Victoria NDP MP Murray Rankin is calling on the federal government to fund a special division of the Canada Revenue Agency to target international tax evaders.
Earlier this month the U.S.-based International Consortium of Investigative Journalists released a massive cache of information on thousands of individuals, including 450 Canadians, who have been using tax havens abroad.
While Rankin hasn’t seen the documents, he said the list is only the tip of the iceberg of tax evasion, which the NDP estimates could be hiding between $5.3 to $7.8 billion in Canadian tax revenue.
“We need to hire more people, estimate the tax gap and train a special division of CRA to go after international tax,” Rankin told the News.
Canada Revenue Minister Gail Shea has called on media outlets involved to provide the CRA with the tax evasion documents.

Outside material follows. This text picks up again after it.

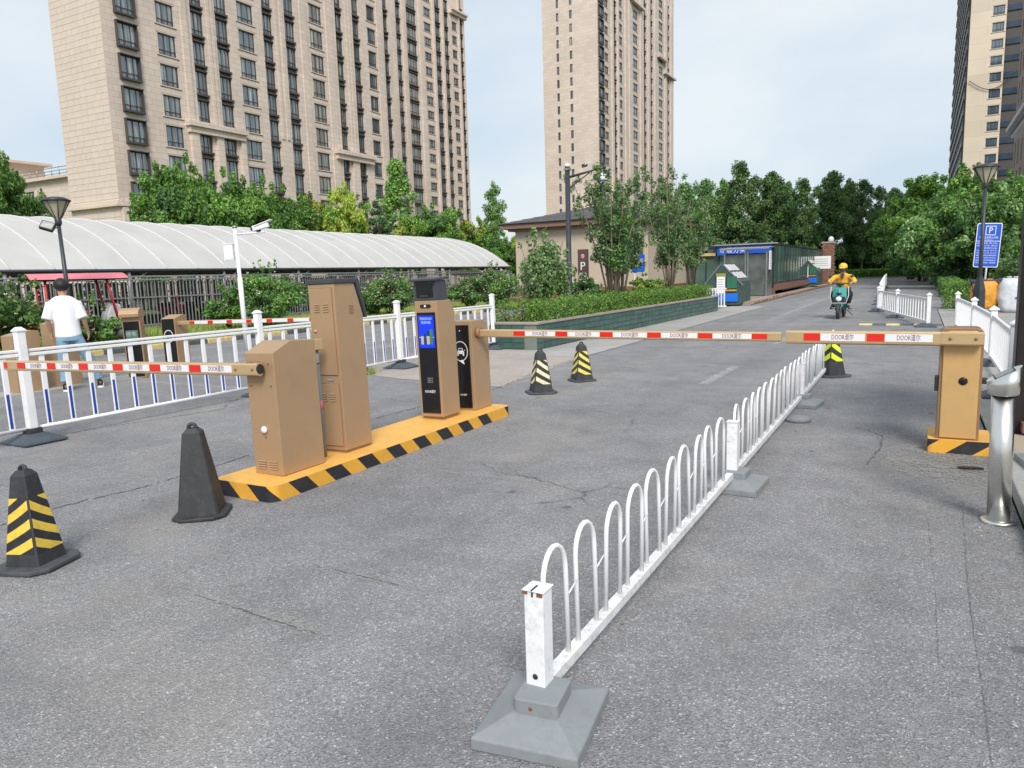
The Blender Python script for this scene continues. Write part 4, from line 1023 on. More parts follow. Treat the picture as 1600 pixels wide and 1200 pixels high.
def kiosk():
    t = thing('payment_kiosk', 'tan payment kiosk with a lit blue screen and a black camera hood', 'payment kiosk', (-4.45, 6.37, .12), 0, None, LEAN)
    h = 1.46
    MB().prism([(0, .03), (.33, .03), (.33, 1.12), (.25, 1.25), (0, 1.25)], -.14, .14, 0, 'yzx').build('cabinet', 'tan', t, .006)
    MB().box((0, .165, .015), (.25, .29, .03)).build('plinth', 'tan_dark', t)
    hd = MB().prism([(0, 1.252), (.22, 1.252), (.20, h), (0, h)], -.135, .135, 0, 'yzx').build('camera_housing', 'charcoal', t, .004)
    MB().box((0, -.003, 1.355), (.20, .012, .135)).build('camera_window', 'black', hd)
    MB().box((0, -.009, 1.30), (.10, .012, .02)).build('camera_lens', 'dark_metal', hd)
    MB().box((0, .09, h+.012), (.31, .29, .024), 0, 0, R(4)).build('hood', 'charcoal', t, .006)
    MB().prism(rrect(.13, .034, .016, 4), -.006, .006, 0, 'xzy').build('light_bar', 'black', t, loc=(0, -.004, 1.195))
    for x in (-.04, .0, .03): MB().ball((x, -.011, 1.195), .007 if x else .011, 8).build('indicator', 'led' if x == 0 else 'dark_metal', t)
    p = MB().box((0, -.004, .60), (.225, .012, 1.06)).build('front_panel', 'black', t, .003)
    s = MB().box((0, -.0125, .93), (.19, .005, .335)).build('screen', 'screen', t)
    text('京005N23', .034, 'screen_light', s, (0, -.0158, 1.065), width=.15)
    text('欢迎光临', .034, 'screen_light', s, (0, -.0158, 1.025), width=.12)
    for x, w, z1, m in ((-.055, .032, .885, 'screen_gold'), (-.018, .026, .915, 'screen_dark'), (.018, .036, .885, 'screen_gold'), (.018, .03, .94, 'screen_dark'), (.06, .034, .955, 'screen_green')):
        z0 = .80 if not (x == .018 and m == 'screen_dark') else .886
        MB().box((x, -.0155, (z0+z1)/2), (w, .0012, z1-z0)).build('picture', m, s)
    MB().box((0, -.0153, .872), (.186, .0008, .006)).build('picture', 'screen_light', s)
    for r_ in range(3):
        for c_ in range(4): MB().ball((-.02+c_*.018, -.011, .40+r_*.021), (.005, .003, .005), 6).build('speaker_hole', 'print_grey', p)
    text('DOOR道尔', .036, 'print_white', p, (.0, -.0112, .30), width=.13)
    return t
kiosk()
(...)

The government’s 2013 Economic Action Plan provides new measures to fight tax evasion, Shea said in a statement following the release of the information. They include such measures as paying whistleblowers and increasing the onus on Canadians with foreign investments to report more information.
“Over the last six years, the CRA has conducted approximately 8,000 compliance actions and reassessed in excess of $4.5 billion in federal taxes as the result of its efforts,” Shea said.

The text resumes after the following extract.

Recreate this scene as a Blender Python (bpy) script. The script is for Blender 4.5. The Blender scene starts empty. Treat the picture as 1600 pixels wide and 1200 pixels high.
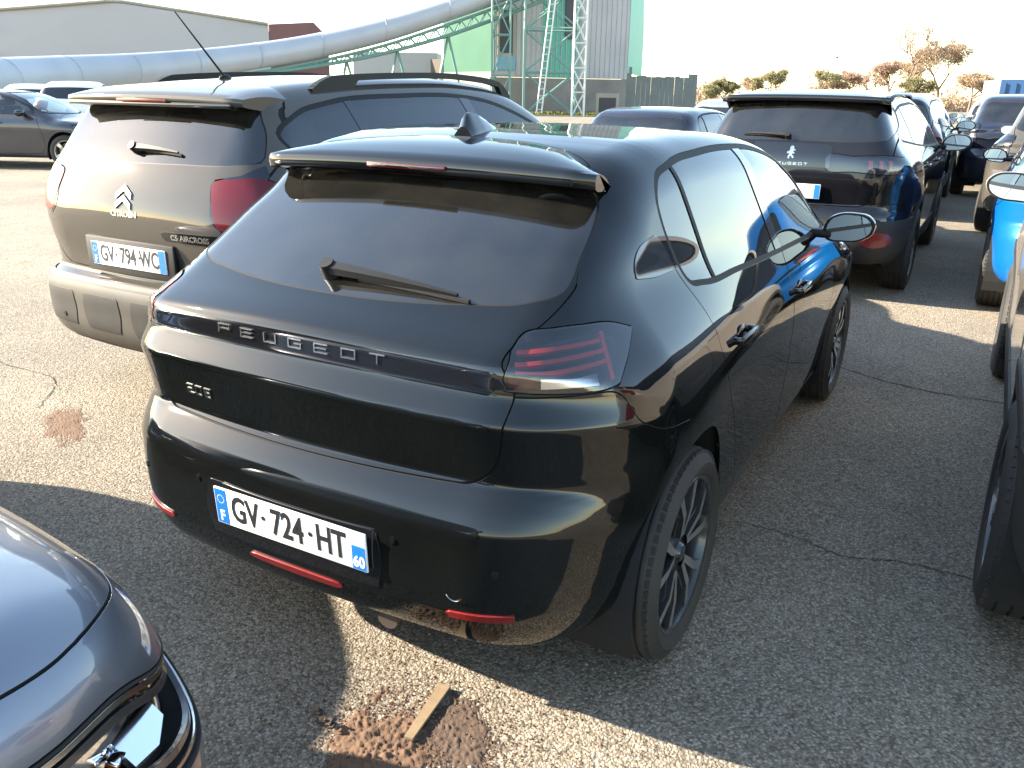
import bpy, bmesh, math, random
import numpy as np
from mathutils import Vector, Matrix, Euler
R=math.radians
sc=bpy.context.scene
C=sc.collection
# ---------------------------------------------------------------- camera, sky, sun, exposure
cam=bpy.data.objects.new('camera',bpy.data.cameras.new('camera'));C.objects.link(cam);sc.camera=cam
cam.data.sensor_width=36;cam.data.lens=36*1311.1/1600;cam.data.clip_end=3000;cam.data.clip_start=.05
YAW,PIT,ROL=.508,.3359,.0162
fw=Vector((math.cos(YAW)*math.cos(PIT),math.sin(YAW)*math.cos(PIT),-math.sin(PIT)))
rt=fw.cross(Vector((0,0,1))).normalized();up=rt.cross(fw)
r2=rt*math.cos(ROL)+up*math.sin(ROL);u2=up*math.cos(ROL)-rt*math.sin(ROL)
cam.matrix_world=Matrix(((r2.x,u2.x,-fw.x,-2.1066),(r2.y,u2.y,-fw.y,-1.4526),(r2.z,u2.z,-fw.z,1.5648),(0,0,0,1)))
SUNV=Vector((-.80,2.0,1.0)).normalized()      # towards the sun
EL=math.asin(SUNV.z);AZ=math.atan2(SUNV.x,SUNV.y)
w=bpy.data.worlds.new('World');sc.world=w;w.use_nodes=True
nt=w.node_tree;sky=nt.nodes.new('ShaderNodeTexSky');sky.sky_type='NISHITA';sky.sun_disc=False
sky.sun_elevation=EL;sky.sun_rotation=AZ;sky.air_density=1.0;sky.dust_density=.5;sky.ozone_density=1.6
bg=nt.nodes['Background'];bg.inputs[1].default_value=.14;tn=nt.nodes.new('ShaderNodeMix');tn.data_type='RGBA';tn.blend_type='MULTIPLY';tn.inputs[0].default_value=1;tn.inputs[7].default_value=(1.09,1.0,.87,1);nt.links.new(sky.outputs[0],tn.inputs[6]);nt.links.new(tn.outputs[2],bg.inputs[0])
sun=bpy.data.objects.new('sun',bpy.data.lights.new('sun','SUN'));C.objects.link(sun)
sun.data.energy=5.0;sun.data.angle=R(.55);sun.data.color=(1,.90,.74)
sun.rotation_euler=SUNV.to_track_quat('Z','Y').to_euler()
sc.view_settings.view_transform='Standard';sc.view_settings.look='None';sc.view_settings.gamma=1
sc.view_settings.use_curve_mapping=False;sc.view_settings.exposure=2.4
sc.cycles.max_bounces=10;sc.cycles.transparent_max_bounces=16;sc.cycles.glossy_bounces=5;sc.cycles.diffuse_bounces=4
sc.cycles.caustics_reflective=False;sc.cycles.caustics_refractive=False;sc.cycles.sample_clamp_indirect=6
# ---------------------------------------------------------------- materials
def newmat(n):
    m=bpy.data.materials.new(n);m.use_nodes=True;t=m.node_tree;return m,t,t.nodes['Principled BSDF']
def P(n,col,rough=.5,metal=0,coat=0,crough=.03,spec=.5,bump=0,bscale=200,var=0,vscale=3,dust=0,back=False,flake=0,emit=0):
    m,t,b=newmat(n);N,L=t.nodes,t.links
    b.inputs['Base Color'].default_value=(*col,1);b.inputs['Roughness'].default_value=rough;b.inputs['Metallic'].default_value=metal
    b.inputs['Coat Weight'].default_value=coat;b.inputs['Coat Roughness'].default_value=crough;b.inputs['Specular IOR Level'].default_value=spec
    src=None
    tc=N.new('ShaderNodeTexCoord')
    if var or dust:
        nz=N.new('ShaderNodeTexNoise');nz.inputs['Scale'].default_value=vscale;nz.inputs['Detail'].default_value=8;L.new(tc.outputs['Object'],nz.inputs['Vector'])
        mx=N.new('ShaderNodeMix');mx.data_type='RGBA'
        rp=N.new('ShaderNodeMapRange');rp.inputs[1].default_value=.35;rp.inputs[2].default_value=.75;rp.inputs[4].default_value=max(var,dust);L.new(nz.outputs[0],rp.inputs[0])
        mx.inputs[6].default_value=(*col,1)
        mx.inputs[7].default_value=(.30,.26,.20,1) if dust else tuple(min(1,c*.45) for c in col)+(1,)
        L.new(rp.outputs[0],mx.inputs[0]);L.new(mx.outputs[2],b.inputs['Base Color']);src=rp
        if dust:
            rr=N.new('ShaderNodeMapRange');rr.inputs[1].default_value=.3;rr.inputs[2].default_value=.8;rr.inputs[3].default_value=crough;rr.inputs[4].default_value=crough+.05;L.new(nz.outputs[0],rr.inputs[0]);L.new(rr.outputs[0],b.inputs['Coat Roughness'])
    if bump:
        nb=N.new('ShaderNodeTexNoise');nb.inputs['Scale'].default_value=bscale;nb.inputs['Detail'].default_value=4;L.new(tc.outputs['Object'],nb.inputs['Vector'])
        bp=N.new('ShaderNodeBump');bp.inputs['Strength'].default_value=bump;bp.inputs['Distance'].default_value=.002;L.new(nb.outputs[0],bp.inputs['Height']);L.new(bp.outputs[0],b.inputs['Normal'])
    if emit:b.inputs['Emission Color'].default_value=(*col,1);b.inputs['Emission Strength'].default_value=emit
    if back:
        g=N.new('ShaderNodeNewGeometry');d=N.new('ShaderNodeBsdfDiffuse');d.inputs[0].default_value=(.02,.02,.021,1);ms=N.new('ShaderNodeMixShader')
        L.new(g.outputs['Backfacing'],ms.inputs[0]);L.new(b.outputs[0],ms.inputs[1]);L.new(d.outputs[0],ms.inputs[2]);L.new(ms.outputs[0],t.nodes['Material Output'].inputs[0])
    return m
def paint(n,col,metal=.0,dust=.03,rough=.35,crough=.02,spec=None):
    return P(n,col,rough=rough,metal=metal,coat=1,crough=crough,dust=dust,vscale=2.2,back=True,spec=(.5 if metal else .12) if spec is None else spec)
def glass(n,tint,rough=.0,dirt=.02,f0=.06):
    m,t,b=newmat(n);N,L=t.nodes,t.links;N.remove(b)
    tr=N.new('ShaderNodeBsdfTransparent');tr.inputs[0].default_value=(*tint,1)
    gl=N.new('ShaderNodeBsdfGlossy');gl.inputs[0].default_value=(1,1,1,1);gl.inputs['Roughness'].default_value=rough
    fr=N.new('ShaderNodeFresnel');fr.inputs[0].default_value=1.52
    ml=N.new('ShaderNodeMath');ml.operation='MULTIPLY_ADD';ml.inputs[1].default_value=1.0;ml.inputs[2].default_value=f0-.04;L.new(fr.outputs[0],ml.inputs[0])
    mx=N.new('ShaderNodeMixShader');L.new(ml.outputs[0],mx.inputs[0]);L.new(tr.outputs[0],mx.inputs[1]);L.new(gl.outputs[0],mx.inputs[2])
    df=N.new('ShaderNodeBsdfDiffuse');df.inputs[0].default_value=(.45,.42,.36,1)
    tc=N.new('ShaderNodeTexCoord');nz=N.new('ShaderNodeTexNoise');nz.inputs['Scale'].default_value=5;nz.inputs['Detail'].default_value=9;L.new(tc.outputs['Object'],nz.inputs['Vector'])
    rp=N.new('ShaderNodeMapRange');rp.inputs[1].default_value=.3;rp.inputs[2].default_value=.8;rp.inputs[3].default_value=dirt*.4;rp.inputs[4].default_value=dirt*1.6;L.new(nz.outputs[0],rp.inputs[0])
    m2=N.new('ShaderNodeMixShader');L.new(rp.outputs[0],m2.inputs[0]);L.new(mx.outputs[0],m2.inputs[1]);L.new(df.outputs[0],m2.inputs[2])
    L.new(m2.outputs[0],t.nodes['Material Output'].inputs[0]);return m
M={}
M['black']=paint('black_paint',(.0026,.0034,.0036),dust=.012,crough=.008,spec=0)
M['black2']=paint('black_paint_dusty',(.004,.004,.006),dust=.018,crough=.02,spec=0)
M['navy']=paint('dark_blue_black_paint',(.008,.010,.020),dust=.04)
M['grey']=paint('warm_grey_paint',(.055,.049,.041),rough=.5,dust=.03,spec=0)
M['beige']=paint('sand_grey_paint',(.25,.22,.19),metal=.1,rough=.5,dust=.06,spec=.2)
M['steel']=paint('steel_blue_grey_paint',(.15,.165,.20),metal=.75,rough=.38,dust=.03)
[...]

But Rankin said the CRA budget is being slashed at a time when it needs more forensic accountants and expert lawyers to pursue complex tax evasion cases.
“I fear the government is going to go after the low-hanging fruit, the obvious tax evader with money off-shore not declaring it. But that’s not where the money is. The money is in corporations with subsidiaries, nominee directors in different jurisdictions,” he said.
Last week Rankin and other NDP members of the all-party federal finance committee called on Shea to answer questions about CRA budget cuts.
Hundreds of millions of dollars are being slashed from the CRA budget beginning this year, mostly by closing service centres and forcing residents and businesses to file their taxes online.
Rankin and his committee colleagues have submitted recommendations for improving compliance from Canadians using tax havens. “I want the skills that are in CRA to be brought to bear so we can go after where the real billions of dollars are,” he said.